Some advocates of restructuring U.S. intelligence agencies say they are increasingly doubtful that Congress will vote on proposed changes before the Nov. 2 election.

“I am hopeful but not optimistic that we will get the legislation we need” to implement changes, said Rep. Christopher Shays, Connecticut Republican.

In particular, some blame House leaders for failing to develop a work plan that defines the roles of the many committees with jurisdiction over the changes proposed by the September 11 commission.

“I feel that the Senate is doing a much better job,” said Rep. Jane Harman of California, the senior Democrat on the House Permanent Select Committee on Intelligence.

The National Commission on Terrorist Attacks Upon the United States made recommendations for a series of sweeping changes to the way U.S. intelligence is run and the way Congress exercises its duty of oversight. Although the administration plans to implement some proposals through presidential orders — and began to do so Friday — fundamental restructuring of U.S. intelligence requires legislation, and reforming oversight means changing the way Congress is organized.

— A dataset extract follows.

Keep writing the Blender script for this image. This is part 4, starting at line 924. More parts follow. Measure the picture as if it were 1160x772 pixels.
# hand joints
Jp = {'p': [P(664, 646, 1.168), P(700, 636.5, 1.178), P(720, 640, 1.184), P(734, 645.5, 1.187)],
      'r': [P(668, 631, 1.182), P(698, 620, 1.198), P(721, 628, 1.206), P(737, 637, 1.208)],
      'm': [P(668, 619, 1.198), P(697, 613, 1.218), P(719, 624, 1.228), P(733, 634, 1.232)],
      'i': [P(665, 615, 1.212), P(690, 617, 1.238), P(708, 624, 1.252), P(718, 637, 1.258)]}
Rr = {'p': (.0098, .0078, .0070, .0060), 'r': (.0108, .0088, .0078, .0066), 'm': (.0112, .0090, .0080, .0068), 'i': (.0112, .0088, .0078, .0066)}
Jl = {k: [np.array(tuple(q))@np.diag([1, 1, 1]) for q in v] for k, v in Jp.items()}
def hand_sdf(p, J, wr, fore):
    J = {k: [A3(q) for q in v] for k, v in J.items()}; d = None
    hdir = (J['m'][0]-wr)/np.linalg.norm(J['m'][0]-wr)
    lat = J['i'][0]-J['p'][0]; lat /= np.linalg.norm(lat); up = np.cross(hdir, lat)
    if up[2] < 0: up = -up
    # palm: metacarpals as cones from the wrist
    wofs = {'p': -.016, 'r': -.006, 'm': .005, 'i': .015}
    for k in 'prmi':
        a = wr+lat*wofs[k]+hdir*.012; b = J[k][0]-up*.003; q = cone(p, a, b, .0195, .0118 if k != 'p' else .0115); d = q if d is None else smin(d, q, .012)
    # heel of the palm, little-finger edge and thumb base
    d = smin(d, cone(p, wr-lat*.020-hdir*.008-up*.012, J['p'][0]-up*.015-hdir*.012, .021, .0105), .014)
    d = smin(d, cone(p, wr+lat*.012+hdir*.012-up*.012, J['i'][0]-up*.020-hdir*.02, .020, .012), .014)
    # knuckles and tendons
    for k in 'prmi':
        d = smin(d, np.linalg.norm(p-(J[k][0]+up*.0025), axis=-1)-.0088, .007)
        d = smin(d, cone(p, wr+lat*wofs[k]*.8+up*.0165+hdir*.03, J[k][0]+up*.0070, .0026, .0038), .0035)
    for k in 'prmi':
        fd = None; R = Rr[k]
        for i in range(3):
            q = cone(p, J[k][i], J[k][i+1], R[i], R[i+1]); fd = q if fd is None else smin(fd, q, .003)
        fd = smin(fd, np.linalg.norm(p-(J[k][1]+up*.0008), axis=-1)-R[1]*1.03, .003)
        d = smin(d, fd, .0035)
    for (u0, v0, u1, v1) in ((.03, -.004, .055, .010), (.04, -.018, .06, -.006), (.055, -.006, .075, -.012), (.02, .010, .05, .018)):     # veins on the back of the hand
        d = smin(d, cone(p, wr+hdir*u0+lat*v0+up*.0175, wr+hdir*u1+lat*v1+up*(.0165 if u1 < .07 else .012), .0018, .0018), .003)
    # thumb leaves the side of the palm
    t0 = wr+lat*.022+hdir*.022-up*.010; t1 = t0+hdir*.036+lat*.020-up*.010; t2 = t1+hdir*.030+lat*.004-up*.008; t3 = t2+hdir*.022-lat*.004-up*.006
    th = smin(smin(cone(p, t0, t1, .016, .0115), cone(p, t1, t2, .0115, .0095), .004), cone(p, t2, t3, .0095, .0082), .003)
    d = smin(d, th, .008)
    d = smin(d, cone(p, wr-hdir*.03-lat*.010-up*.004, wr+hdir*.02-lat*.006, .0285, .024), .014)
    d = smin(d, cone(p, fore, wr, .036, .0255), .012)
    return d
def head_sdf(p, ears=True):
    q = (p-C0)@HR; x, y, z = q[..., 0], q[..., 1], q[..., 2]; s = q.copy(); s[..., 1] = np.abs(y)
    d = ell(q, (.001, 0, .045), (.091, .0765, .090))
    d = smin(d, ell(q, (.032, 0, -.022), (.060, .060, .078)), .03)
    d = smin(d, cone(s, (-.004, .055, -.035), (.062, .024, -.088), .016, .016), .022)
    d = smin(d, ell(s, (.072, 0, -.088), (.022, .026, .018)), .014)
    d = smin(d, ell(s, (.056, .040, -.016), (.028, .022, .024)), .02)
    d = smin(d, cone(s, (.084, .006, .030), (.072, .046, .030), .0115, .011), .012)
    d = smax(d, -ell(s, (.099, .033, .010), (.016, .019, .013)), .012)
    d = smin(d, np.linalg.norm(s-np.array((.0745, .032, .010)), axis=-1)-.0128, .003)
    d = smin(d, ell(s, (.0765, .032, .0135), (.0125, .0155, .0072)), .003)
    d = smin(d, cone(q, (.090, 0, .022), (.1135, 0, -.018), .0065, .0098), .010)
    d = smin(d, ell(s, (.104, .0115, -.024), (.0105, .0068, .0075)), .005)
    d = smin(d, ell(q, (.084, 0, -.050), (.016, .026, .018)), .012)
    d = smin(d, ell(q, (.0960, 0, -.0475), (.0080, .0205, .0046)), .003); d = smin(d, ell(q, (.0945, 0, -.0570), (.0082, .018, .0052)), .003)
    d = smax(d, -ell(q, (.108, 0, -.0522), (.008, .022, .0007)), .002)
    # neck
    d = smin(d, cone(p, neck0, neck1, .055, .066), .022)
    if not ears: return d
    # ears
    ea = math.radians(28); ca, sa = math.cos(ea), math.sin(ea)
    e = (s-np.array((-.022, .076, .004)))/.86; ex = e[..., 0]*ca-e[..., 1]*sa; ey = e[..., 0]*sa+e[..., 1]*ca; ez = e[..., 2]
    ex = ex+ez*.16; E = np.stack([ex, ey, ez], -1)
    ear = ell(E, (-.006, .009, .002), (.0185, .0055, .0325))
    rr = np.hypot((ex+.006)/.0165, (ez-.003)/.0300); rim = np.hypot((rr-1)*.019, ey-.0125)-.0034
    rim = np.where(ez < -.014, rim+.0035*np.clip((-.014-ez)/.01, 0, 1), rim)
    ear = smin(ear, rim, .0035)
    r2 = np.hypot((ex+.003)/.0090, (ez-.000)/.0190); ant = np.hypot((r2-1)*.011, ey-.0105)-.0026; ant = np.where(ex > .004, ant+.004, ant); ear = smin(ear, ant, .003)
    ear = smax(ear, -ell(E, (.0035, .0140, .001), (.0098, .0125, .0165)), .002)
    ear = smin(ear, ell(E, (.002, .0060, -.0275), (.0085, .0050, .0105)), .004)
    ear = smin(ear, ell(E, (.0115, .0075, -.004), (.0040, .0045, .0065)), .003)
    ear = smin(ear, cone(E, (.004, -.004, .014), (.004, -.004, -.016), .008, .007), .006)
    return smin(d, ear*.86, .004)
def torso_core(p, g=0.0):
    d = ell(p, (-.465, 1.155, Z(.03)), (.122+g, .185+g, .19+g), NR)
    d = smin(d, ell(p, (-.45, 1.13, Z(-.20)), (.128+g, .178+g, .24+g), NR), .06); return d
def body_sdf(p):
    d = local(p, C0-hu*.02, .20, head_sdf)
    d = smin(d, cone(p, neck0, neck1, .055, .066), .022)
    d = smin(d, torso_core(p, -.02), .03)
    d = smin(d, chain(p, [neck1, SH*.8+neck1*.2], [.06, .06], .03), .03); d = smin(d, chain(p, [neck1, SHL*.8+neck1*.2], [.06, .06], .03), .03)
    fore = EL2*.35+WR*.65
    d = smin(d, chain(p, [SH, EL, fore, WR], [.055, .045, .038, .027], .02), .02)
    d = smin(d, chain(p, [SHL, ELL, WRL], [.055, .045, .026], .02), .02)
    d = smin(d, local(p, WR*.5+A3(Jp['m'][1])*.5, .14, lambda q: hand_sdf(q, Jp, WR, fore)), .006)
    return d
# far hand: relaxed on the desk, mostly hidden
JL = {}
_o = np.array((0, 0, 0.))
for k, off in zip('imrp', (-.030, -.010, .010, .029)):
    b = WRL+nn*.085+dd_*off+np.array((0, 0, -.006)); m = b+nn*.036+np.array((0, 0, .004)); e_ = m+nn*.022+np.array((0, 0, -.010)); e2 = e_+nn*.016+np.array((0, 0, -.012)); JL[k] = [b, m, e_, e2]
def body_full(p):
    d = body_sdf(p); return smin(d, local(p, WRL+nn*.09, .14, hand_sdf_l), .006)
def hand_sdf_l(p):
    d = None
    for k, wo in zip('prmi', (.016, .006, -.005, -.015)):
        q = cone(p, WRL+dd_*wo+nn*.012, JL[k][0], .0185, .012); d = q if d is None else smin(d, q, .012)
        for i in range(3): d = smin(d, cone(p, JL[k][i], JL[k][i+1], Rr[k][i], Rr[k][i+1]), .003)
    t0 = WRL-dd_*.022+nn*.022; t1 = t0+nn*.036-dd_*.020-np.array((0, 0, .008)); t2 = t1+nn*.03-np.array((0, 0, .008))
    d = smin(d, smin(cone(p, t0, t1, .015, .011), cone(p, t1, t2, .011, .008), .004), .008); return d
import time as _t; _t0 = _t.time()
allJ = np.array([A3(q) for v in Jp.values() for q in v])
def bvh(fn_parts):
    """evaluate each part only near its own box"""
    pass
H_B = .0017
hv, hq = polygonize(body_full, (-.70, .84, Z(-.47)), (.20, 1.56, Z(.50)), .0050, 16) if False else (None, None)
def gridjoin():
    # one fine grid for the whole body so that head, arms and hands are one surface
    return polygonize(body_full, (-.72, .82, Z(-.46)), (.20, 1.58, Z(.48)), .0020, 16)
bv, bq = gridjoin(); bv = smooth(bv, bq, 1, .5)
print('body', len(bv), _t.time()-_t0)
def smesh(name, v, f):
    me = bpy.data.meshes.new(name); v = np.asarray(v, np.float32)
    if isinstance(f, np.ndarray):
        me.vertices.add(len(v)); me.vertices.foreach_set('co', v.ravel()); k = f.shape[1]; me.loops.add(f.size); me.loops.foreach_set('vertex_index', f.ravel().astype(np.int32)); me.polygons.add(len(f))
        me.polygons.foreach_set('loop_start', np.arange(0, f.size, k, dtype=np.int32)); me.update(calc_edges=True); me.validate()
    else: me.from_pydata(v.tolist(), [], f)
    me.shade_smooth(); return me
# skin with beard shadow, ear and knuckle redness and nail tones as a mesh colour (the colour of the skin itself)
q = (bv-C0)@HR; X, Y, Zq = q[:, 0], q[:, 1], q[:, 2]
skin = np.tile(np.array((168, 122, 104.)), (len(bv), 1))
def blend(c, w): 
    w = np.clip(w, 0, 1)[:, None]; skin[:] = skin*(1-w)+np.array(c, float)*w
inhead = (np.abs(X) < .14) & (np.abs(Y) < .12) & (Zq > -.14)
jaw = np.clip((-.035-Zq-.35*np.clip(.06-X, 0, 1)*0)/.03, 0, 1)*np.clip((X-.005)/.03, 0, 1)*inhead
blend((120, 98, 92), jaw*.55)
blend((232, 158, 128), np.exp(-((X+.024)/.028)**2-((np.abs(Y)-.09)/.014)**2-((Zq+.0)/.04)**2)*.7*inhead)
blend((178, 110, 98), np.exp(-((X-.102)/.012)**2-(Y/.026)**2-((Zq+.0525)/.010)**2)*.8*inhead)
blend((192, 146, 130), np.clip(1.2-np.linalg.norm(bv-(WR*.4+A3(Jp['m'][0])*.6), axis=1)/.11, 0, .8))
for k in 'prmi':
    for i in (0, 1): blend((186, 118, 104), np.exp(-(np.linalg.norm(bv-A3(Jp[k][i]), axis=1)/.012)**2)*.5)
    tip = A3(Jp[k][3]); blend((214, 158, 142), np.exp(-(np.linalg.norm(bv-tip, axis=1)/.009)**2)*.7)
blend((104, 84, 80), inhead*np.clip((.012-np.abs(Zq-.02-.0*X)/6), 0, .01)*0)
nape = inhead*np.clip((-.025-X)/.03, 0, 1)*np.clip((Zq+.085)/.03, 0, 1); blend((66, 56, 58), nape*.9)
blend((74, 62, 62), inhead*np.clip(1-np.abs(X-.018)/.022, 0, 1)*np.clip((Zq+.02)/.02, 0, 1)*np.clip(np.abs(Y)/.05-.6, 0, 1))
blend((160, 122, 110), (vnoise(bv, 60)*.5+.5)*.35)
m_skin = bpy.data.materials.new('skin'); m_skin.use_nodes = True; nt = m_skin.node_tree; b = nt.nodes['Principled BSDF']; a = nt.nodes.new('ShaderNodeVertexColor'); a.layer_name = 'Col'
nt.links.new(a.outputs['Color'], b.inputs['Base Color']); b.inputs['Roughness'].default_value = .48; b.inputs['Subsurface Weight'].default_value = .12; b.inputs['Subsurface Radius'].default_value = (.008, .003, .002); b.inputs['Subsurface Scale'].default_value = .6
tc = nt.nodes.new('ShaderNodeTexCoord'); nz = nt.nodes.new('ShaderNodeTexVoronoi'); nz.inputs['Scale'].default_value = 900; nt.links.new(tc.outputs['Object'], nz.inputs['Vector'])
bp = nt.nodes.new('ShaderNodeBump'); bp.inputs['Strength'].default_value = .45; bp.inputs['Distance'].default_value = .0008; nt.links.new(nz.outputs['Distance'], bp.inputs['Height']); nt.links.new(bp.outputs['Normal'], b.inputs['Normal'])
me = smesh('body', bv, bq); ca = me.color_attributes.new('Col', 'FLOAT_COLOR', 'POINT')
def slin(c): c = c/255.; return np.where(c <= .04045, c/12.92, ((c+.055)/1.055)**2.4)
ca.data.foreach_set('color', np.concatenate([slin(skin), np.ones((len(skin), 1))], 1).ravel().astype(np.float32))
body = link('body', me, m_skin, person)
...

Mrs. Harman pointed out that the Republican and Democratic leadership in the Senate had worked together to give primary jurisdiction on restructuring intelligence leadership to one committee, which had set legislative deadlines, and had established a bipartisan task force to examine proposals for the reform of congressional oversight.

“We’re not even close to that” on the House side, she said, adding that the summer hearings had been “informative” but “there are no markup sessions [scheduled] in the House, there’s no consensus legislation in the House, and there’s no primary committee designated in the House.”

September 11 commission member John Lehman agreed. “So far, there’s been no movement in the House that we know of,” he said.

A House Republican staffer on one key committee said there would be no progress until the summer recess ends next week, when leaders of both parties would be able to assess the effects of the national conventions and get feedback from members on the state of opinion in their home districts.

“You’re not going to get a clear idea of where the Democratic Caucus or the GOP Conference is going until members return [after Labor Day],” the staffer said.

Even less progress has been made on the issue of reorganizing Congress itself.

The 22-member task force established in the Senate has not met, though aides say staff have begun looking at restructuring plans. The task force is charged with reporting by mid-September to Senate Majority Leader Bill Frist, Tennessee Republican, and Minority Leader Tom Daschle, South Dakota.

“This needs to be done yesterday,” said a Democratic Senate aide, adding that he hoped “our colleagues in the House will also begin to move” on this aspect of the reform agenda.

Reorganizing oversight is expected to be the most contentious element of the commission’s recommendations.